SpaceX notches 60th launch of the year with Starlink mission, one shy of tying record

Update 11:00 p.m. EDT: SpaceX’s Falcon 9 rocket successfully launched from SLC-40 at Cape Canaveral Space Force Station. The first stage booster, tail number B1077, landed on the drone ship, A Shortfall of Gravitas.

 

Update 8:58 p.m. EDT: SpaceX shifted the launch time of the mission to a new T-0 at 10:21 p.m. EDT (0221 UTC).

 

Update 7:52 p.m. EDT: SpaceX adjusted the T-0 liftoff to 9:31 p.m. EDT (0131 UTC). Beyond this point, SpaceX has three additional launch opportunities to launch the Starlink 6-13 mission on Thursday.

 

Update 7:05 p.m. EDT: SpaceX pushed back the T-0 liftoff to 8:40 p.m. EDT (0040 UTC on Sept. 1). SpaceX noted in a post on X, formerly Twitter, that its launch teams were keeping an eye on the impacts of Hurricane Idalia on the Cape.

 

Original story:

SpaceX is preparing a Falcon 9 rocket for what will be its 60th orbital launch of the year. The Starlink Group 6-13 mission is targeting a liftoff no earlier than 7:52 p.m. EDT (2352 UTC) on Thursday, Aug. 31, with a batch of 22 Starlink V2 Mini satellites headed to low Earth orbit.

With this launch and another about to fly from California, SpaceX is on the cusp of breaking the record it set in 2022 of 61 missions.

According to analytics firm BryceTech, SpaceX continues to dominate the launch market. In the first two quarters of the year, SpaceX notched 43 orbital launches. That’s just ten shy of the 53 launches from every other launch provider around the world over the same timeframe.

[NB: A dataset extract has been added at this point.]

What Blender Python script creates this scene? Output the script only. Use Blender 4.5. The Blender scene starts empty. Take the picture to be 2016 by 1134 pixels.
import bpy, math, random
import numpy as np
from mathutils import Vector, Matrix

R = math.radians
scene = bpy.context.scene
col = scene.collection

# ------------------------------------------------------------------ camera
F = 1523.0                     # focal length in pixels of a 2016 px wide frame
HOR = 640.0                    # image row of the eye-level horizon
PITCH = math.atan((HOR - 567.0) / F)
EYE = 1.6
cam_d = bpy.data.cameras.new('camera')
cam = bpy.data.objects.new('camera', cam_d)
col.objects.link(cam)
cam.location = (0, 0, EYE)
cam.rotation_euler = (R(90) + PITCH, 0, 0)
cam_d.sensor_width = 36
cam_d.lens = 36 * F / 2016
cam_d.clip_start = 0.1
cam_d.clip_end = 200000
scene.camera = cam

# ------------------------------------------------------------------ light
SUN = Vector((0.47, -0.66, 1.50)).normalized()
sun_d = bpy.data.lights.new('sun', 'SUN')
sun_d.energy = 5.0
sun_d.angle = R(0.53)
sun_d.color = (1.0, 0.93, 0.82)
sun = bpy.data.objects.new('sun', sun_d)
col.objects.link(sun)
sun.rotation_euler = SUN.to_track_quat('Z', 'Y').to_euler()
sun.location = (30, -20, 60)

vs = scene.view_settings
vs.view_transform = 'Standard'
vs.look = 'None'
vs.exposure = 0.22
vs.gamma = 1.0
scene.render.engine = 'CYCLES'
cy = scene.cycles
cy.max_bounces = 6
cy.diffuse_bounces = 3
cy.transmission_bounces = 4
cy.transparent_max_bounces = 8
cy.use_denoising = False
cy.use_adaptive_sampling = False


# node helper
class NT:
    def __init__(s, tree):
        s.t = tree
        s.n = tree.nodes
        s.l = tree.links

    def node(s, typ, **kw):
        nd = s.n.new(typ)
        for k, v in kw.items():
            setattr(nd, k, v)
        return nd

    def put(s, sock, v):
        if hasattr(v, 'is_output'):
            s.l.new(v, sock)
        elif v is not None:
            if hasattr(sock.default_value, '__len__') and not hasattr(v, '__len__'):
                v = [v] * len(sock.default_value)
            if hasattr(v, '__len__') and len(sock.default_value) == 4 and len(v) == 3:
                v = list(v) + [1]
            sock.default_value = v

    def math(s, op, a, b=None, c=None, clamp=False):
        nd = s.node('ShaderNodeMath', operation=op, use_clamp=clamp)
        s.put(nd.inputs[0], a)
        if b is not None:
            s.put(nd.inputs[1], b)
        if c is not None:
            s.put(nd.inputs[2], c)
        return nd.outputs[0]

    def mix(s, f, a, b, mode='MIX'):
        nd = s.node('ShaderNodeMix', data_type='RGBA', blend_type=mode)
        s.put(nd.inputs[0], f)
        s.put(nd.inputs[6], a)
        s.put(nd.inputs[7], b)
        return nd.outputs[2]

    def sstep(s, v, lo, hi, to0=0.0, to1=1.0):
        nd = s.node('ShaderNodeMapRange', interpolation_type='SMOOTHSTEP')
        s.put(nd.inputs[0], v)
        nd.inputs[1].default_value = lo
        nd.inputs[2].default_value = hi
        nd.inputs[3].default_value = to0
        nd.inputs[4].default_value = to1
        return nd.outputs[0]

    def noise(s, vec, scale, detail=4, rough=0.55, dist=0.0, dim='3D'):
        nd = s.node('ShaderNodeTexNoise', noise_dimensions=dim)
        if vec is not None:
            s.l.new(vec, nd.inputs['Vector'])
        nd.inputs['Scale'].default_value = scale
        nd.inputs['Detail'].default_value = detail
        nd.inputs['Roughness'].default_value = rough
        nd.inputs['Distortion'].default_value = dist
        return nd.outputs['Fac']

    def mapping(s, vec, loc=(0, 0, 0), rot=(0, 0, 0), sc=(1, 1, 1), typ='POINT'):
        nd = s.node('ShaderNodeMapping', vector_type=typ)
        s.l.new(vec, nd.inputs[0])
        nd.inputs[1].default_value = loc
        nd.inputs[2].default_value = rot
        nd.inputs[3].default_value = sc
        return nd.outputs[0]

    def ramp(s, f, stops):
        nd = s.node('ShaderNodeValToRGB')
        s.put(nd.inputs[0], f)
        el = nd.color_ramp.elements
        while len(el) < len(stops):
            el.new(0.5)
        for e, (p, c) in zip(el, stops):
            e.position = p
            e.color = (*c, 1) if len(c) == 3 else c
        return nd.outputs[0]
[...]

Put another way, SpaceX launched 447,209 kg of spacecraft upmass between the first two quarters. The next closest launcher was the China Aerospace Science and Technology Corporation (CASC), which launched 47,034 kg in the same period.

A Falcon 9 stands ready for launch at Cape Canaveral on what could be SpaceX’s 60th orbital launch of the year. Image: Spaceflight Now.

SpaceX was poised to tie its 2022 launch record with a mission from Vandenberg Space Force Base that was scheduled for liftoff Thursday morning. However, an engine issue with one of the Falcon 9’s Merlin engines played spoiler to what would’ve been a double launch day for SpaceX.

The company is currently targeting no earlier than Friday, Sept. 1, at 7:26 a.m. PDT (10:26 a.m. EDT, 1426 UTC) to launch that mission on behalf of the U.S. Space Development Agency. So far, they have not provided an update on the status of the engine issue. Another Starlink mission is scheduled for the Cape as soon as Sunday.

Weather could also stymie the Thursday night Starlink launch from Florida. The 45th Weather Squadron at Cape Canaveral Space Force Station forecast that there was only a 20 percent chance of favorable weather at the opening of the launch window.

Those odds improve to 60 percent go whether by the end of the window, which closes at 11:29 p.m. EDT (0329 UTC on Sept. 1). There are five backup opportunities within that window and another six the following day.

The booster supporting the Starlink 6-13 mission, tail number B1077, previously flew six missions, including the Crew-5 mission. It will land in the Atlantic Ocean on SpaceX’s drone ship, ‘A Shortfall of Gravitas’.

SpaceX’s other Florida-based drone ship, ‘Just Read the Instructions’, pulled into Port Canaveral earlier in the day after sheltering in the Bahamas as Hurricane Idalia pushed through Florida and up the East Coast.